Alice in Chains RAINIER FOG
[Uscita: 24/08/2018]
Stati Uniti #consigliatodadistorsioni
Il grunge è per gli Alice in Chains una sorta di maledizione che non riescono a staccarsi di dosso: non è bastata la morte prematura del cantante Layne Staley nel 2002, non sono bastate le critiche dei fan di vecchia data e non è bastato nemmeno l'inesorabile scorrere del tempo. È così quindi che, seppur in parte assopito, in questo nuovo “Rainier Fog” si respira ancora quello spirito adolescenziale ribelle e aggressivo che caratterizzava il ‘seattle sound’ anni '90.
In “Rainier Fog” sembra di ascoltare le voci di chi il grunge lo ha vissuto e soprattutto di chi ad esso è sopravvissuto. Layne Staley, Kurt Cobain, Chris Cornell, Scott Weiland sono solo alcuni tra i nomi di chi non è riuscito a scampare ai fantasmi che animavano il fragore musicale di quegli anni. Se vogliamo, Questo nuovo lavoro degli Alice in Chains è composto da chi ha sul suo corpo molte cicatrici create dalle più profonde frustrazioni e lotte interiori. La disperazione e la rabbia di quando Jerry Cantrell e soci avevano 20 anni si sono evolute, trasformate in un sentimento più conscio e maturo ricco di sfumature differenti.

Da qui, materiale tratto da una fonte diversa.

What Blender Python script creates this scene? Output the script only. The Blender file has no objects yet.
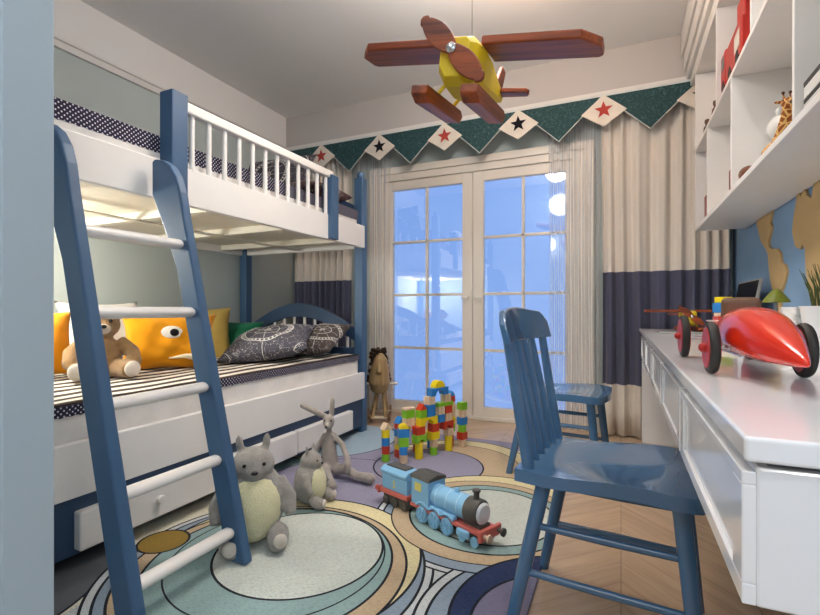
import bpy, bmesh, math, random
from mathutils import Vector, Matrix, Euler
random.seed(7)
PI = math.pi
scn = bpy.context.scene
COL = scn.collection

# ------------------------------------------------------------------ helpers
def vec(*a): return Vector(a)

class MB:
    def __init__(s):
        s.bm = bmesh.new()
    def _xf(s, vs, M):
        if M is not None:
            bmesh.ops.transform(s.bm, matrix=M, verts=vs)
    def box(s, x0, x1, y0, y1, z0, z1, M=None, mi=0):
        c = [(x, y, z) for z in (z0, z1) for y in (y0, y1) for x in (x0, x1)]
        v = [s.bm.verts.new(p) for p in c]
        for f in ((0, 2, 3, 1), (4, 5, 7, 6), (0, 1, 5, 4), (2, 6, 7, 3), (0, 4, 6, 2), (1, 3, 7, 5)):
            fc = s.bm.faces.new([v[i] for i in f]); fc.material_index = mi
        s._xf(v, M); return s
    def prism(s, pts, z0, z1, M=None, mi=0):
        """pts: 2D outline (x,y), extruded along z"""
        n = len(pts)
        a = [s.bm.verts.new((p[0], p[1], z0)) for p in pts]
        b = [s.bm.verts.new((p[0], p[1], z1)) for p in pts]
        fs = [s.bm.faces.new(a[::-1]), s.bm.faces.new(b)]
        for i in range(n):
            fs.append(s.bm.faces.new((a[i], a[(i + 1) % n], b[(i + 1) % n], b[i])))
        for f in fs: f.material_index = mi
        s._xf(a + b, M); return s
    def tube(s, pts, rads, n=12, M=None, mi=0, sx=1.0, cap=True):
        """swept tube through pts with varying radii"""
        pts = [Vector(p) for p in pts]
        if not hasattr(rads, '__len__'): rads = [rads] * len(pts)
        rings = []
        up = None
        for i, p in enumerate(pts):
            if i == 0: t = pts[1] - pts[0]
            elif i == len(pts) - 1: t = pts[-1] - pts[-2]
            else: t = (pts[i + 1] - pts[i]).normalized() + (pts[i] - pts[i - 1]).normalized()
            t.normalize()
            if up is None:
                up = Vector((0, 0, 1)) if abs(t.z) < .9 else Vector((1, 0, 0))
            a = t.cross(up); a.normalize(); b = a.cross(t); b.normalize(); up = b
            r = rads[i]
            rings.append([s.bm.verts.new(p + a * math.cos(2 * PI * k / n) * r * sx + b * math.sin(2 * PI * k / n) * r) for k in range(n)])
        fs = []
        for i in range(len(rings) - 1):
            for k in range(n):
                fs.append(s.bm.faces.new((rings[i][k], rings[i][(k + 1) % n], rings[i + 1][(k + 1) % n], rings[i + 1][k])))
        if cap:
            fs.append(s.bm.faces.new(rings[0][::-1])); fs.append(s.bm.faces.new(rings[-1]))
        for f in fs: f.material_index = mi
        s._xf([v for r in rings for v in r], M); return s
    def cyl(s, p0, p1, r, r1=None, n=16, M=None, mi=0):
        return s.tube([p0, p1], [r, r if r1 is None else r1], n, M, mi)
    def lathe(s, prof, n=24, M=None, mi=0):
        """prof: (r,z) from bottom to top, closed at both ends"""
        rings = []
        for r, z in prof:
            if r < 1e-6: rings.append([s.bm.verts.new((0, 0, z))])
            else: rings.append([s.bm.verts.new((r * math.cos(2 * PI * k / n), r * math.sin(2 * PI * k / n), z)) for k in range(n)])
        fs = []
        for i in range(len(rings) - 1):
            A, B = rings[i], rings[i + 1]
            for k in range(n):
                k2 = (k + 1) % n
                if len(A) == 1 and len(B) == 1: continue
                if len(A) == 1: fs.append(s.bm.faces.new((A[0], B[k2], B[k])))
                elif len(B) == 1: fs.append(s.bm.faces.new((A[k], A[k2], B[0])))
                else: fs.append(s.bm.faces.new((A[k], A[k2], B[k2], B[k])))
        if len(rings[0]) > 1: fs.append(s.bm.faces.new(rings[0][::-1]))
        if len(rings[-1]) > 1: fs.append(s.bm.faces.new(rings[-1]))
        for f in fs: f.material_index = mi
        s._xf([v for r in rings for v in r], M); return s
    def ell(s, c, r, rot=(0, 0, 0), u=20, v=12, mi=0, M=None):
        prof = [(math.sin(PI * i / v), -math.cos(PI * i / v)) for i in range(v + 1)]
        prof[0] = (0, -1); prof[-1] = (0, 1)
        X = Matrix.Translation(c) @ Euler(rot).to_matrix().to_4x4() @ Matrix.Diagonal((r[0], r[1], r[2], 1))
        if M is not None: X = M @ X
        return s.lathe(prof, u, X, mi)
    def build(s, name, mats, parent=None, smooth=False, bevel=0, seg=2, loc=None, rot=None):
        bm = s.bm
        bmesh.ops.recalc_face_normals(bm, faces=bm.faces)
        me = bpy.data.meshes.new(name)
        bm.to_mesh(me); bm.free()
        if not isinstance(mats, (list, tuple)): mats = [mats]
        for m in mats: me.materials.append(m)
        o = bpy.data.objects.new(name, me); COL.objects.link(o)
        if parent is not None: o.parent = parent
        if loc: o.location = loc
        if rot: o.rotation_euler = rot
        if smooth:
            for p in me.polygons: p.use_smooth = True
        if smooth == 'auto':
            try: me.set_sharp_from_angle(angle=math.radians(38))
            except Exception: pass
        if bevel:
            b = o.modifiers.new('bevel', 'BEVEL'); b.width = bevel; b.segments = seg
            b.limit_method = 'ANGLE'; b.angle_limit = math.radians(35); b.harden_normals = False
        return o

def tag(o, label=None, cat=None, group=None, kind=None):
    if label: o['label'] = label
    if cat: o['category'] = cat
    if group: o['group'] = group
    if kind: o['kind'] = kind
    return o
def empty(name, loc=(0, 0, 0), rot=(0, 0, 0), label=None, cat=None, group=None):
    o = bpy.data.objects.new(name, None); COL.objects.link(o)
    o.location = loc; o.rotation_euler = rot; o.empty_display_size = .05
    return tag(o, label, cat, group)
def copy_tree(o, parent=None):
    c = o.copy(); COL.objects.link(c)
    if parent is not None: c.parent = parent
    for ch in list(o.children): copy_tree(ch, c)
    return c
def struct(o): o['kind'] = 'structure'; return o

# ------------------------------------------------------------------ materials
def lin(h):
    c = [int(h[i:i + 2], 16) / 255 for i in (0, 2, 4)]
    return tuple((x / 12.92 if x < .04045 else ((x + .055) / 1.055) ** 2.4) for x in c) + (1,)
class NT:
    def __init__(s, name):
        s.m = bpy.data.materials.new(name); s.m.use_nodes = True
        s.t = s.m.node_tree; s.n = s.t.nodes; s.l = s.t.links
        s.b = s.n['Principled BSDF']; s.out = s.n['Material Output']
    def node(s, typ, **kw):
        n = s.n.new(typ)
        for k, v in kw.items(): setattr(n, k, v)
        return n
    def link(s, a, b): s.l.new(a, b)
    def val(s, sock, v):
        if hasattr(v, 'is_output') or hasattr(v, 'links'): s.l.new(v, sock)
        else: sock.default_value = v
    def math(s, op, a, b=0.0, c=None, clamp=False):
        n = s.n.new('ShaderNodeMath'); n.operation = op; n.use_clamp = clamp
        s.val(n.inputs[0], a); s.val(n.inputs[1], b)
        if c is not None: s.val(n.inputs[2], c)
        return n.outputs[0]
    def mix(s, f, a, b, blend='MIX'):
        n = s.n.new('ShaderNodeMix'); n.data_type = 'RGBA'; n.blend_type = blend
        s.val(n.inputs[0], f); s.val(n.inputs[6], a); s.val(n.inputs[7], b)
        return n.outputs[2]
    def coord(s, which='Object'):
        n = s.n.new('ShaderNodeTexCoord'); return n.outputs[which]
    def sep(s, v):
        n = s.n.new('ShaderNodeSeparateXYZ'); s.l.new(v, n.inputs[0]); return n.outputs
    def mapping(s, v, scale=(1, 1, 1), rot=(0, 0, 0), loc=(0, 0, 0)):
        n = s.n.new('ShaderNodeMapping'); s.l.new(v, n.inputs[0])
        n.inputs['Scale'].default_value = scale; n.inputs['Rotation'].default_value = rot; n.inputs['Location'].default_value = loc
        return n.outputs[0]
    def noise(s, v, scale, detail=3, rough=.5, out='Fac'):
        n = s.n.new('ShaderNodeTexNoise'); s.l.new(v, n.inputs['Vector'])
        n.inputs['Scale'].default_value = scale; n.inputs['Detail'].default_value = detail; n.inputs['Roughness'].default_value = rough
        return n.outputs[out]
    def ramp(s, f, stops, interp='LINEAR'):
        n = s.n.new('ShaderNodeValToRGB'); s.l.new(f, n.inputs[0]); n.color_ramp.interpolation = interp
        e = n.color_ramp.elements
        while len(e) < len(stops): e.new(.5)
        for i, (p, c) in enumerate(stops): e[i].position = p; e[i].color = c
        return n.outputs[0]
    def bump(s, h, dist=.002, strength=.5):
        n = s.n.new('ShaderNodeBump'); s.l.new(h, n.inputs['Height'])
        n.inputs['Distance'].default_value = dist; n.inputs['Strength'].default_value = strength
        s.l.new(n.outputs[0], s.b.inputs['Normal'])
    def set(s, **kw):
        for k, v in kw.items(): s.val(s.b.inputs[k.replace('_', ' ')], v)
        return s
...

Certo il sound è sempre quello, assolutamente distinguibile tra mille, le chitarre cupe dal suono potente caratterizzano l'opera sin da The One You Know, prima traccia del disco in cui la grinta della sei corde si armonizza perfettamente con la voce di William Duvall per poi sfociare in un meraviglioso assolo. Il ritmo si mantiene incalzante anche durante la title track e va a rallentarsi mano a mano che si arriva a Fly, brano che rimanda, dal titolo alle sonorità, all'EP di 24 anni fa “Jar of Flies” dalle sonorità più sperimentali ed intense.
Fly è uno dei brani più riusciti del disco, mescola elementi del passato (che ricordano vagamente gli Screaming Trees di Mark Lanegan) con un mood più moderno ed orecchiabile anche per un pubblico odierno. Altre perle sono Drone, caratterizzato da una bellissima fusione tra le voci di Duvall e Cantrell, e il riuscitissimo finale All I Am che, forte un testo estremamente struggente, fa scorgere tutte le potenzialità di questi Alice in Chains targati 2018: artisti fuori dal tempo, provenienti dall'oscurità e dalle nebbie avvolgenti la zona nord-occidentale degli Stati Uniti, che esprimono una rabbia e una devastazione interiori a tutt'oggi molto attuali.